In his suit, Uffer submitted evidence, consisting of interoffice memos, emails between various county employees, and Uffer’s handwritten notes which demonstrate that Uffer had personal knowledge of wrongdoing on the part of county officials and acts of commission or omission on his own part as county administrative officer, which he kept under wraps for years.
Three of these pertain to violations of the Brown Act, California’s open meeting law which prohibits a majority of any governmental decision-making body from meeting and discussing official policy or business outside the confines of an advertised and agendized public meeting. Those Brown Act violations allegedly involved Postmus, Biane and Ovitt in 2004; Biane, Postmus and Ovitt in 2006 and Derry, Biane and Mitzelfelt in 2008.
Uffer’s suit also exposed that Matt Brown, Biane’s chief of staff, in 2008 was reporting to Uffer about apparent illegal activity on Biane’s part.

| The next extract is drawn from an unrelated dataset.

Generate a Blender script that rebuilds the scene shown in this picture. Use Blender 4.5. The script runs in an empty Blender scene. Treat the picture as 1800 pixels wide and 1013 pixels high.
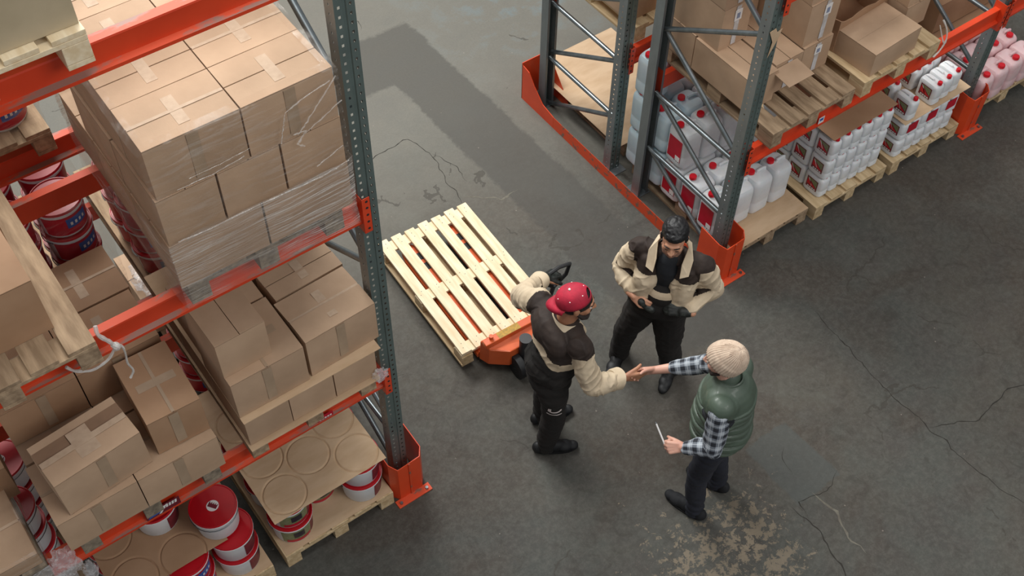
import bpy, bmesh, math, random
from math import sin, cos, pi, radians, sqrt, atan2
from mathutils import Vector, Matrix, noise
random.seed(11)
SC = bpy.context.scene
COL = SC.collection

# ---------------------------------------------------------------- camera
cam_d = bpy.data.cameras.new('camera'); cam = bpy.data.objects.new('camera', cam_d); COL.objects.link(cam)
RIGHT = Vector((0.809465, -0.587024, 0.012964)); DOWN = Vector((-0.458651, -0.645763, -0.610414)); FWD = Vector((0.366699, 0.488161, -0.791961))
FWD.normalize(); RIGHT = (RIGHT - FWD*RIGHT.dot(FWD)).normalized(); DOWN = FWD.cross(RIGHT).normalized()
Mx = Matrix((RIGHT, -DOWN, -FWD)).transposed().to_4x4(); Mx.translation = Vector((0, 0, 7.2))
cam.matrix_world = Mx
cam_d.sensor_width = 36.0; cam_d.lens = 2102.25/1800*36
cam_d.clip_start = 0.1; cam_d.clip_end = 200
SC.camera = cam
# ---------------------------------------------------------------- world, lights, exposure
W = bpy.data.worlds.new('hall_light'); SC.world = W; W.use_nodes = True
W.node_tree.nodes['Background'].inputs[0].default_value = (0.95, 0.97, 1.0, 1)
W.node_tree.nodes['Background'].inputs[1].default_value = 0.36
def area(name, loc, target, size, sy, power, col=(1, 1, 1)):
    d = bpy.data.lights.new(name, 'AREA'); d.shape = 'RECTANGLE'; d.size = size; d.size_y = sy; d.energy = power; d.color = col
    o = bpy.data.objects.new(name, d); COL.objects.link(o); o.location = loc
    o.rotation_euler = (Vector(target)-Vector(loc)).to_track_quat('-Z', 'Y').to_euler(); return o
area('skylight_back', (3.5, 12.5, 10.5), (3.2, 4.5, 0), 7, 3.5, 1900, (0.98, 0.98, 0.95))
area('fill_cross_aisle', (0.9, 4.2, 12.0), (3.2, 3.8, 0), 4.5, 5, 520, (0.98, 0.98, 0.95))  # soft fill added overhead to brighten the right rack's aisle-side box faces
area('fill_front', (5.5, -5.5, 10.5), (2.8, 3.4, 0.8), 6, 4, 480, (1.0, 0.98, 0.95))  # added fill lamp behind the camera, lifts the front faces of the loads
SC.view_settings.view_transform = 'Standard'; SC.view_settings.look = 'None'
SC.view_settings.exposure = 0.0; SC.view_settings.gamma = 1.0; SC.view_settings.use_curve_mapping = False

# ---------------------------------------------------------------- materials
def sr(h):
    c = [int(h[i:i+2], 16)/255 for i in (0, 2, 4)]
    return tuple((x/12.92 if x <= .04045 else ((x+.055)/1.055)**2.4) for x in c)+(1,)
MATS = {}
def nt(name):
    m = bpy.data.materials.new(name); m.use_nodes = True; t = m.node_tree
    return m, t, t.nodes['Principled BSDF'], t.nodes['Material Output']
def N(t, ty, **k):
    n = t.nodes.new(ty)
    for a, b in k.items(): setattr(n, a, b)
    return n
def math_n(t, op, a, b=None, c=None, clamp=False):
    n = N(t, 'ShaderNodeMath', operation=op); n.use_clamp = clamp
    for i, v in enumerate((a, b, c)):
        if v is None: continue
        if isinstance(v, (int, float)): n.inputs[i].default_value = v
        else: t.links.new(v, n.inputs[i])
    return n.outputs[0]
def mixc(t, f, a, b):
    n = N(t, 'ShaderNodeMix', data_type='RGBA')
    if isinstance(f, (int, float)): n.inputs[0].default_value = f
    else: t.links.new(f, n.inputs[0])
    for i, v in ((6, a), (7, b)):
        if isinstance(v, tuple): n.inputs[i].default_value = v
        else: t.links.new(v, n.inputs[i])
    return n.outputs[2]
def ramp(t, f, stops):
    n = N(t, 'ShaderNodeValToRGB'); t.links.new(f, n.inputs[0]); cr = n.color_ramp
    while len(cr.elements) < len(stops): cr.elements.new(0.5)
    for e, (p, c) in zip(cr.elements, stops):
        e.position = p; e.color = c if len(c) == 4 else tuple(c)+(1,)
    return n.outputs[0]
def coords(t, kind='Object', scale=(1, 1, 1)):
    tc = N(t, 'ShaderNodeTexCoord'); mp = N(t, 'ShaderNodeMapping'); mp.inputs['Scale'].default_value = scale
    t.links.new(tc.outputs[kind], mp.inputs[0]); return mp.outputs[0]
def noise_n(t, vec, s, d=4, r=.55, dist=0):
    n = N(t, 'ShaderNodeTexNoise'); n.inputs['Scale'].default_value = s; n.inputs['Detail'].default_value = d
    n.inputs['Roughness'].default_value = r; n.inputs['Distortion'].default_value = dist
    t.links.new(vec, n.inputs['Vector']); return n.outputs[0]
def mat(name, c, c2=None, rough=.6, metal=0, ns=6, scale=(1, 1, 1), bump=0, bs=80, lo=.35, hi=.65, var=0, coat=0, trans=0, sss=0):
    if name in MATS: return MATS[name]
    m, t, b, o = nt(name); MATS[name] = m
    c = sr(c) if isinstance(c, str) else c
    v = coords(t, scale=scale)
    col = None
    if c2:
        c2 = sr(c2) if isinstance(c2, str) else c2
        f = noise_n(t, v, ns); mr = N(t, 'ShaderNodeMapRange'); t.links.new(f, mr.inputs[0])
        mr.inputs[1].default_value = lo; mr.inputs[2].default_value = hi
        col = mixc(t, mr.outputs[0], c, c2)
    if var:
        oi = N(t, 'ShaderNodeObjectInfo'); hs = N(t, 'ShaderNodeHueSaturation')
        t.links.new(math_n(t, 'MULTIPLY_ADD', oi.outputs['Random'], 2*var, 1-var), hs.inputs['Value'])
        if col is not None: t.links.new(col, hs.inputs['Color'])
        else: hs.inputs['Color'].default_value = c
        col = hs.outputs[0]
    if col is not None: t.links.new(col, b.inputs['Base Color'])
    else: b.inputs['Base Color'].default_value = c
    b.inputs['Roughness'].default_value = rough; b.inputs['Metallic'].default_value = metal
    b.inputs['Coat Weight'].default_value = coat
    if trans: b.inputs['Transmission Weight'].default_value = trans
    if sss:
        b.inputs['Subsurface Weight'].default_value = sss; b.inputs['Subsurface Radius'].default_value = (.02, .01, .006)
    if bump:
        bn = N(t, 'ShaderNodeBump'); bn.inputs['Strength'].default_value = bump; bn.inputs['Distance'].default_value = .004
        t.links.new(noise_n(t, v, bs), bn.inputs['Height']); t.links.new(bn.outputs[0], b.inputs['Normal'])
    return m
CARD = mat('cardboard', 'bea084', 'ae9176', .8, ns=3, bump=.25, bs=30, var=.07)
CARDD = mat('cardboard_inside', '8f7159', '80644e', .85, ns=5)
CARDR = mat('cardboard_reddish', 'ad8a6c', '9f7c5e', .8, ns=3, var=.06)
SHEET = mat('cardboard_sheet', 'ccb090', 'bfa180', .8, ns=4, bump=.3, bs=12, scale=(1, 3, 1))
TAPE = mat('packing_tape', 'ad957c', 'a18a72', .6, ns=8)
WTAPE = mat('white_tape', 'cfcfd2', 'b9b4b0', .5, ns=20)
CLEART = mat('clear_tape', 'c2a990', 'b59b82', .7, ns=25, lo=.35, hi=.7)
WOODN = mat('new_pine', 'ead9ba', 'd9c29c', .7, ns=2.5, scale=(14, 1.6, 14), bump=.15, bs=10)
WOODL = mat('pale_pallet_wood', 'd2ba94', 'b89d76', .75, ns=2.5, scale=(14, 1.6, 14), var=.08)
WOODO = mat('old_pallet_wood', 'b0977a', '8a735a', .85, ns=2.5, scale=(12, 1.8, 12), var=.14, bump=.3, bs=12)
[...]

Other documents provided in support of Uffer’s suit demonstrate the Byzantine intrigue and shifting alliances with, among and against various of the county’s top players. At some points Uffer was working with Biane to compromise Postmus’ power; at other times he was conspiring with Brown against Biane; at one point he had opened up a back channel of communication with Erwin through which less than flattering information about members of the board of supervisors was being exchanged. And at various times, for relatively short durations, Uffer appeared to patch things up with Postmus, including at one point in 2008 when both were commiserating about Erwin and embarrassing information they believed he was providing to the press.
The county had already spent roughly $1 million in preparing to defend against the lawsuit and anticipated spending another $400,000 if it went to trial. Though the “county does not believe any new information would have emerged during a trial” and  “the county maintained its disagreement with all of the plaintiff’s claims,” according to a county statement provided simultaneously with the settlement announcement, “the county agreed to settle to avoid the costs of going to court.”
Uffer originally sought  $15 million in the suit.  He later made a settlement offer of $3.5 million, which the county rejected.
Both Mitzelfelt and Derry said they were adamantly opposed to settling with Uffer, expressing certainty that he would have lost at trial. Mitzelfelt called the suit “frivolous.” Derry said that the board was justified in terminating Uffer because he had misled the board about the county’s financial position. “Following Uffer’s termination, it was soon discovered that the financial health of the county was in significantly worse shape than the board was led to believe by his administration.” Derry said. “After his departure it was learned that the county faced an on-going structural deficit in excess of $100 million over the next five years.”
Derry said that Uffer had already received “a generous severance package.”
Caving in and settling set a dangerous precedent, Derry said. “The apparent lesson for all San Bernardino County employees to learn from this is even if you are an at-will employee and are terminated, go ahead and sue us because we are going to give you a lot of taxpayer dollars,” the supervisor said.
Uffer’s attorney, Sanford Kassel, said the lawsuit had achieved its end without airing the particulars in open court. “As much as people accused Mr. Uffer of seeking huge damages, this case was more about opening the books on the behavior of certain elected officials and their staff and less about winning huge awards,” he said.